Trophies

As a kid in Burlington, Kentucky, I had a shelf lined with trophies. I had basketball trophies, football trophies and even a perfect attendance trophy. It wasn’t that I was anything special, I just happened to be a part of some teams that were really good. I would say the trophies gleamed but I’m pretty sure they were all just painted plastic. Easily broken, yet how they towered off of the shelf like small toy gods. I recalled the trophies of my youth as I watched the connections of the Kentucky Derby winner, Always Dreaming, wave a far shinier, not-so-plastic trophy around an overcast Churchill Downs in Louisville, Kentucky.

 

Derby Party, Uptown

After the race, the party turned off its TV eyes and moved on to the other requisites of a Kentucky Derby party — good food, great folks and a lake of bourbon. I followed along as well, but the entire time I couldn’t shake a thought:

What did I do with my trophies?

Conversations flowed on from betting the ponies into the expected, “What do you do,”’ and “how do you know so and so,” that are requisites in parties where new acquaintances are met. A dog pulled a ham off of the dinner table. It was a great time, except for that damn unanswered question and I guess for the ham lovers within our ranks.

 

Lee Circle

In what seemed like a month’s passing, but it was only a day, Lee Circle filled with protestors — some in support of keeping the trophy — I mean monument — while others were there to #TakeEmDownNOLA.

The monument supporters, much like the General Lee statue, were dressed for battle and screamed about heritage (and other things not fit to print). They flew Confederate flags and wore baseball helmets, others wore Nazi regalia, and waved the flag of the League of the South, a modern white supremacist group. They are joined by men wearing military-style helmets and flak jackets chanting, “C.S.A.”Trophies

Their opposition brought a brass band.

 

First Street

Up St. Charles Avenue, 15 or so blocks away, sits the old house of famed jazz cornetist Buddy Bolden, a New Orleans heritage site if there ever was one. It is in a state of neglect.

 

Derby Party, Uptown

Late in the night I’m talking to a resident who is mourning not buying more New Orleans real estate right after the hurricane. I realize I have no such attachment to, or need to own, inanimate objects.

 

Lee Circle

Tensions are high as the two groups converge. Both groups shout over one another, a din of opinion, in which no one will be swayed. Fists fly and some are bloodied, but the New Orleans Police Department, on a day with few examples of class, expertly handles the crowd.

 

Louisville

The Kentucky Derby trophy was first awarded to Aristides in 1875, nine years before the dedication of the Robert E. Lee statue. The trophy was finally given a standard design in 1925, but that design was changed and then changed again. Improvements were made over time.

 

Trophies

 

Magazine Street

Less than a mile away — or is it a million? — sits the statue in honor of Sophie B. Wright, an actual resident of the city of New Orleans. Wright’s life, while not filled with war victories, was one filled with repeated acts of valor and sacrifice.

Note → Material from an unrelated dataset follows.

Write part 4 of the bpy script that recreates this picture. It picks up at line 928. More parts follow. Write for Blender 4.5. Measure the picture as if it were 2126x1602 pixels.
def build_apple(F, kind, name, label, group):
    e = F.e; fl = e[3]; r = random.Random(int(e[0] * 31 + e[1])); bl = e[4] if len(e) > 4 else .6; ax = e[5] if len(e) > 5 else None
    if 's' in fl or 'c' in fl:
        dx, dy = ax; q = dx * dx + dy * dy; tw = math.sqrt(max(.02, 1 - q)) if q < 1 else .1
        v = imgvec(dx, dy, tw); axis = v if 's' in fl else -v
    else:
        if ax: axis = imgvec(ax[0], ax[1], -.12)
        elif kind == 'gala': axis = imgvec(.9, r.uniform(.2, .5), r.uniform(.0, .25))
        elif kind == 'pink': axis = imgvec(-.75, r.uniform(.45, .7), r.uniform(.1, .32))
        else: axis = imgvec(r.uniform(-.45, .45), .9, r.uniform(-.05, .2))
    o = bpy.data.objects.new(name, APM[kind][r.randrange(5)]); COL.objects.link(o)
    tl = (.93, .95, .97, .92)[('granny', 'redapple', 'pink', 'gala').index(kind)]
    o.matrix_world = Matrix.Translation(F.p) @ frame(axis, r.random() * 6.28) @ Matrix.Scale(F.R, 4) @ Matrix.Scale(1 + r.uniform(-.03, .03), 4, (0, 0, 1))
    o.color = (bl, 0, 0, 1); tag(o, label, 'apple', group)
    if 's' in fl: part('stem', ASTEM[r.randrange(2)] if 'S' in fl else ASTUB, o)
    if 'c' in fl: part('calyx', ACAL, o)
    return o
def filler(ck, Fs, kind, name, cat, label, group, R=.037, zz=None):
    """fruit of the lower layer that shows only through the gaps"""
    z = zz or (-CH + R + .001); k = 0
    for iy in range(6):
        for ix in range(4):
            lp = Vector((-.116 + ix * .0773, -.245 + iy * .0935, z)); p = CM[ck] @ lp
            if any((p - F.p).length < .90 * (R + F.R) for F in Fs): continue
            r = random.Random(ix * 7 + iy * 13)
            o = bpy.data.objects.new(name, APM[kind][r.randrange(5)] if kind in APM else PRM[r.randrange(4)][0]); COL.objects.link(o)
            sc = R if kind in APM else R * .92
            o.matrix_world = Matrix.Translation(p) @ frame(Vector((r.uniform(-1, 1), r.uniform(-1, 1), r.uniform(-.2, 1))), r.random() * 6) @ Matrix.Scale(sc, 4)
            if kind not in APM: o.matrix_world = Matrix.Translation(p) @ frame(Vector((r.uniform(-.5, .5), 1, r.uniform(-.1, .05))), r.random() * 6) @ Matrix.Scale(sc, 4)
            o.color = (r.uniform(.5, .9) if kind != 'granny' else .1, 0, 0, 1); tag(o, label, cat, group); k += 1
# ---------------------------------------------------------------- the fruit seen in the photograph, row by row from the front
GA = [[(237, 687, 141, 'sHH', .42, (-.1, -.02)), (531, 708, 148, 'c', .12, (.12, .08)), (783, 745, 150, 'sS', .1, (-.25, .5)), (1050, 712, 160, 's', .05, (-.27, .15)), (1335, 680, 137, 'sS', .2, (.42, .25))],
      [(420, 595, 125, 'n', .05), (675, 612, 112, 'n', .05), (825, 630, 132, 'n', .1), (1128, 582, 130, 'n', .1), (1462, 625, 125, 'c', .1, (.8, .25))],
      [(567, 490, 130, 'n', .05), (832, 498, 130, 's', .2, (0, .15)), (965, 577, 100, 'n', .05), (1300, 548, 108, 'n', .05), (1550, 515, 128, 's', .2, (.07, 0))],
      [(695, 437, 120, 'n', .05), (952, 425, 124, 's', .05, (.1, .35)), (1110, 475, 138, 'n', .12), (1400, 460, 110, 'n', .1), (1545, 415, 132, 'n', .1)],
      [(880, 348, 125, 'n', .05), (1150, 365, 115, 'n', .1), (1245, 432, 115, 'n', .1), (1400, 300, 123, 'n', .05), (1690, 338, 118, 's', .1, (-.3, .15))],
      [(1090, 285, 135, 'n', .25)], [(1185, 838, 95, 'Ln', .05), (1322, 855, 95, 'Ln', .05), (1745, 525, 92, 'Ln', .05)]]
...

Wright opened a school for girls as a teenager. A few years later she operated a free school for boys and men who could not read. Wright, a civic leader, worked to create playgrounds and parks for New Orleans. She devoted herself to the sick and needy.

She sits quietly, with book in hand, looking out over Magazine Street.

 

Amazon?

Miniature Superbowl trophies, autographed by modern “heroes,” can be purchased for a few hundred dollars. Are you still aching to have an autographed replica of Mark Ingram’s Heisman Trophy? It will only set you back $512 dollars. As a matter of fact, you can buy all sorts of trophies, trinkets and monuments on the site.Trophies

 

Burlington, Kentucky

I barely remember what I did with my trophies. Like so many other things in my past — in all of our pasts — some things just fade away into history creating simple mysteries when we try to recall them. Some we recall while with others we just shake our head and smile realizing that, “whatever it was,” couldn’t have been that important.

Then we go on with our time, another day, another week, another year.

Our days will be filled with people — flesh and blood — who at best we’ll get to spend a few decades with. More than likely, just a few years of experience, then we move on to other folks, other friends who we bring into our lives.

In that time, we will pass thousands of strangers on the street, with which we share a smile, a quick hello. Maybe even a joke as we wait for the streetcar and just maybe, if we’re truly lucky, a new friendship.

And friendship has no color; friendship knows no hatred. Friendship doesn’t scream and its only heritage is one of giving, one of helping. Friendship is the opposite of oppression.

With one fell swoop, I pushed my trophies, those tiny monuments, over the edge of the shelf into a non-descript garbage can.  

I realized they were just part of the past and I was moving on.